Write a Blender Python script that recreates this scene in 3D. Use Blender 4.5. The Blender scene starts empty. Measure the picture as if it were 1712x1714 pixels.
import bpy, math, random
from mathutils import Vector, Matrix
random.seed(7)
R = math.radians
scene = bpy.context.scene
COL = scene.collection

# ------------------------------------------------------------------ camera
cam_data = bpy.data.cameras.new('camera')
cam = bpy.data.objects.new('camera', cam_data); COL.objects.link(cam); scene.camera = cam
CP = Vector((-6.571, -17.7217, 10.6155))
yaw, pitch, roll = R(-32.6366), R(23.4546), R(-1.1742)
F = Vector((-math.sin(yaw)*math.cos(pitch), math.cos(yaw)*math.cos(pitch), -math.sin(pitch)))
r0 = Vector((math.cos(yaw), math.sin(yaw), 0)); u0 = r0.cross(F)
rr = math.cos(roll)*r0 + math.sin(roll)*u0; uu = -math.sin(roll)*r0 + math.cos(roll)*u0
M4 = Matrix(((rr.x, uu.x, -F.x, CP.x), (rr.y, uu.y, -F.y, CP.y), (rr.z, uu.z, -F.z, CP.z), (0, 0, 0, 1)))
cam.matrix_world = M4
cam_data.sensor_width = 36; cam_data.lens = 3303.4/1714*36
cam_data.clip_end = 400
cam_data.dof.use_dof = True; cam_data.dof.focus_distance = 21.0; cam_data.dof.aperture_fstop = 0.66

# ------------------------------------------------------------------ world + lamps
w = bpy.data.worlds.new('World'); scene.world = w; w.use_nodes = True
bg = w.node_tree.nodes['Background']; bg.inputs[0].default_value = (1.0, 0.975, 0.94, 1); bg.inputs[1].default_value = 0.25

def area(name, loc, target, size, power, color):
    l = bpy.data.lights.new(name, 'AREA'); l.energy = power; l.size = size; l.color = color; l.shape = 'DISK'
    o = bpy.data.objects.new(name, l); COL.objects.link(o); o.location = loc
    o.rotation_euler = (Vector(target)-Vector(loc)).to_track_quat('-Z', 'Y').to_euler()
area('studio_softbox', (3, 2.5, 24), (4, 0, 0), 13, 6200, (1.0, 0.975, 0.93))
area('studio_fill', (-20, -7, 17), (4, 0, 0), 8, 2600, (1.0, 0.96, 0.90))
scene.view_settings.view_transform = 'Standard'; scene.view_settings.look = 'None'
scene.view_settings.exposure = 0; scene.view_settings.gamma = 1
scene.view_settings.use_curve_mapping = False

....

◆ DESCRIPTION OF THE TASK: Reproduce the full listing above, character for character.

◆ RESPONSE FOR THIS EXERCISE:
Write a Blender Python script that recreates this scene in 3D. Use Blender 4.5. The Blender scene starts empty. Measure the picture as if it were 1712x1714 pixels.
import bpy, math, random
from mathutils import Vector, Matrix
random.seed(7)
R = math.radians
scene = bpy.context.scene
COL = scene.collection

# ------------------------------------------------------------------ camera
cam_data = bpy.data.cameras.new('camera')
cam = bpy.data.objects.new('camera', cam_data); COL.objects.link(cam); scene.camera = cam
CP = Vector((-6.571, -17.7217, 10.6155))
yaw, pitch, roll = R(-32.6366), R(23.4546), R(-1.1742)
F = Vector((-math.sin(yaw)*math.cos(pitch), math.cos(yaw)*math.cos(pitch), -math.sin(pitch)))
r0 = Vector((math.cos(yaw), math.sin(yaw), 0)); u0 = r0.cross(F)
rr = math.cos(roll)*r0 + math.sin(roll)*u0; uu = -math.sin(roll)*r0 + math.cos(roll)*u0
M4 = Matrix(((rr.x, uu.x, -F.x, CP.x), (rr.y, uu.y, -F.y, CP.y), (rr.z, uu.z, -F.z, CP.z), (0, 0, 0, 1)))
cam.matrix_world = M4
cam_data.sensor_width = 36; cam_data.lens = 3303.4/1714*36
cam_data.clip_end = 400
cam_data.dof.use_dof = True; cam_data.dof.focus_distance = 21.0; cam_data.dof.aperture_fstop = 0.66

# ------------------------------------------------------------------ world + lamps
w = bpy.data.worlds.new('World'); scene.world = w; w.use_nodes = True
bg = w.node_tree.nodes['Background']; bg.inputs[0].default_value = (1.0, 0.975, 0.94, 1); bg.inputs[1].default_value = 0.25

def area(name, loc, target, size, power, color):
    l = bpy.data.lights.new(name, 'AREA'); l.energy = power; l.size = size; l.color = color; l.shape = 'DISK'
    o = bpy.data.objects.new(name, l); COL.objects.link(o); o.location = loc
    o.rotation_euler = (Vector(target)-Vector(loc)).to_track_quat('-Z', 'Y').to_euler()
area('studio_softbox', (3, 2.5, 24), (4, 0, 0), 13, 6200, (1.0, 0.975, 0.93))
area('studio_fill', (-20, -7, 17), (4, 0, 0), 8, 2600, (1.0, 0.96, 0.90))
scene.view_settings.view_transform = 'Standard'; scene.view_settings.look = 'None'
scene.view_settings.exposure = 0; scene.view_settings.gamma = 1
scene.view_settings.use_curve_mapping = False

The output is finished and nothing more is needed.